"The United States has been plunged into an era of self-doubt and weakening influence in the world, which I think is now widely recognized. You cannot say the referendum (on EU membership) in the UK was a great experiment in democracy and you have got countries like Italy which have been frozen for more than 10 years because its party system is unstable."
The British journalist sees China as having moved into a new historical period of its own after the election of Xi as general secretary of the Central Committee of the CPC in November 2012.
"He has been successful in broadening the perspective about China and moved it away from defining itself in narrow economic terms, which I think had been the case after Deng Xiaoping's reform and opening-up in the late 1970s.
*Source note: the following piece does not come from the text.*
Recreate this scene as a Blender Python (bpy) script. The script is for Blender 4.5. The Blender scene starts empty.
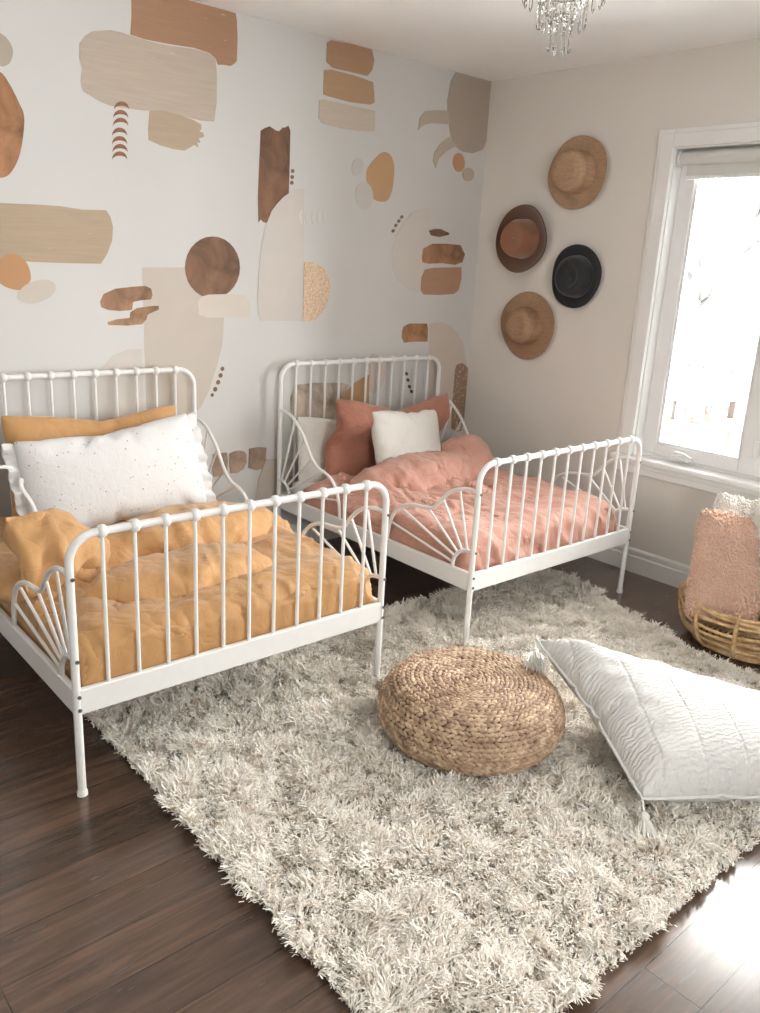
import bpy, bmesh, math, random
import numpy as np
from mathutils import Vector, Matrix, noise

SC = bpy.context.scene
COL = SC.collection
PI = math.pi

# ---------------------------------------------------------------- camera model
FPX = 825.5
YAW, PITCH, ROLL = 0.7312, 0.2872, 0.0532
CAM = Vector((-3.482, -3.1744, 1.3882))
fw = Vector((math.sin(YAW) * math.cos(PITCH), math.cos(YAW) * math.cos(PITCH), -math.sin(PITCH)))
r0 = Vector((math.cos(YAW), -math.sin(YAW), 0)); u0 = r0.cross(fw)
RT = math.cos(ROLL) * r0 + math.sin(ROLL) * u0
UP = -math.sin(ROLL) * r0 + math.cos(ROLL) * u0


def ray(x, y):
    return RT * ((x - 380) / FPX) + UP * (-(y - 506.5) / FPX) + fw


def at_y(x, y, Y):
    d = ray(x, y); return CAM + d * ((Y - CAM.y) / d.y)


def at_x(x, y, X):
    d = ray(x, y); return CAM + d * ((X - CAM.x) / d.x)


YW = 0.025          # accent wall plane
ZC = 2.311          # ceiling height
cam_data = bpy.data.cameras.new('camera')
cam = bpy.data.objects.new('camera', cam_data); COL.objects.link(cam)
cam.matrix_world = Matrix(((RT.x, UP.x, -fw.x, CAM.x), (RT.y, UP.y, -fw.y, CAM.y), (RT.z, UP.z, -fw.z, CAM.z), (0, 0, 0, 1)))
cam_data.sensor_fit = 'HORIZONTAL'; cam_data.sensor_width = 36; cam_data.lens = FPX * 36 / 760
cam_data.clip_start = 0.02
SC.camera = cam


# ---------------------------------------------------------------- materials
def lin(c):
    c = c / 255
    return c / 12.92 if c <= .04045 else ((c + .055) / 1.055) ** 2.4


def rgb(h, k=1.0):
    h = h.lstrip('#')
    return tuple(min(.95, lin(int(h[i:i + 2], 16)) * k) for i in (0, 2, 4)) + (1,)


def new_mat(name):
    m = bpy.data.materials.new(name); m.use_nodes = True
    nt = m.node_tree
    return m, nt, nt.nodes['Principled BSDF']


def link(nt, a, b):
    nt.links.new(a, b)


def coords(nt, scale=(1, 1, 1), rot=(0, 0, 0), kind='Object'):
    tc = nt.nodes.new('ShaderNodeTexCoord'); mp = nt.nodes.new('ShaderNodeMapping')
    mp.inputs['Scale'].default_value = scale; mp.inputs['Rotation'].default_value = rot
    link(nt, tc.outputs[kind], mp.inputs['Vector'])
    return mp.outputs['Vector']


def tex_noise(nt, vec, scale, detail=3, rough=.5, dist=0):
    n = nt.nodes.new('ShaderNodeTexNoise')
    n.inputs['Scale'].default_value = scale; n.inputs['Detail'].default_value = detail
    n.inputs['Roughness'].default_value = rough; n.inputs['Distortion'].default_value = dist
    if vec is not None: link(nt, vec, n.inputs['Vector'])
    return n.outputs['Fac']


def ramp(nt, fac, stops):
    r = nt.nodes.new('ShaderNodeValToRGB'); cr = r.color_ramp
    while len(cr.elements) < len(stops): cr.elements.new(.5)
    for e, (p, c) in zip(cr.elements, stops):
        e.position = p; e.color = c if len(c) == 4 else (*c, 1)
    link(nt, fac, r.inputs['Fac'])
    return r.outputs['Color']


def mix(nt, fac, a, b, mode='MIX'):
    n = nt.nodes.new('ShaderNodeMix'); n.data_type = 'RGBA'; n.blend_type = mode
    for v, s in ((fac, n.inputs[0]), (a, n.inputs[6]), (b, n.inputs[7])):
        if isinstance(v, (int, float)): s.default_value = v
        elif isinstance(v, tuple): s.default_value = v
        else: link(nt, v, s)
    return n.outputs[2]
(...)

"He has emphasized the Chinese Dream and national rejuvenation as well as being more proactive on the global stage with initiatives such as the Belt and Road Initiative and the formation of the Asian Infrastructure Investment Bank."
The academic argues where this matters most is in the developing world, particularly in Africa, which sees China as a role model.
"The great axis that has changed is that between China and the developing world. The United States cannot relate to it in the way that China can. China is a developing country and can understand the problems of development in a totally different way."
Jacques, who is a well known left-wing thinker in the UK, was born in Coventry in England almost immediately after the end of World War II to parents who were members of the British Communist Party.
After studying at Manchester University, where he took a first class honors in economics, he was one of the youngest-ever executive members of the party in the UK at 22.
He was very much in the European Communist tradition of Antonio Gramsci than the faction of the party that remained admirers of the former Soviet Union.
Jacques rose to prominence as editor of Marxism Today for 14 years from the late 1970s onwards.
He turned it from an obscure leftwing political magazine to one that contained views and opinions from across the political spectrum as Margaret Thatcher rose to power.
Its contributors including the late Marxist historian Eric Hobsbawm, who Jacques regarded as a mentor.
Jacques went on to be deputy editor of The Independent newspaper in the mid-1990s and combines being a high-profile columnist with lecturing around the world.
Jacques says his late wife Harinder Veriah, a Malaysian-Indian lawyer who he met on holiday on the island of Tioman off the east coast of Malaysia in 1993, inspired him to write his seminal book, which has now sold more than 400,000 copies and has been translated into 15 languages.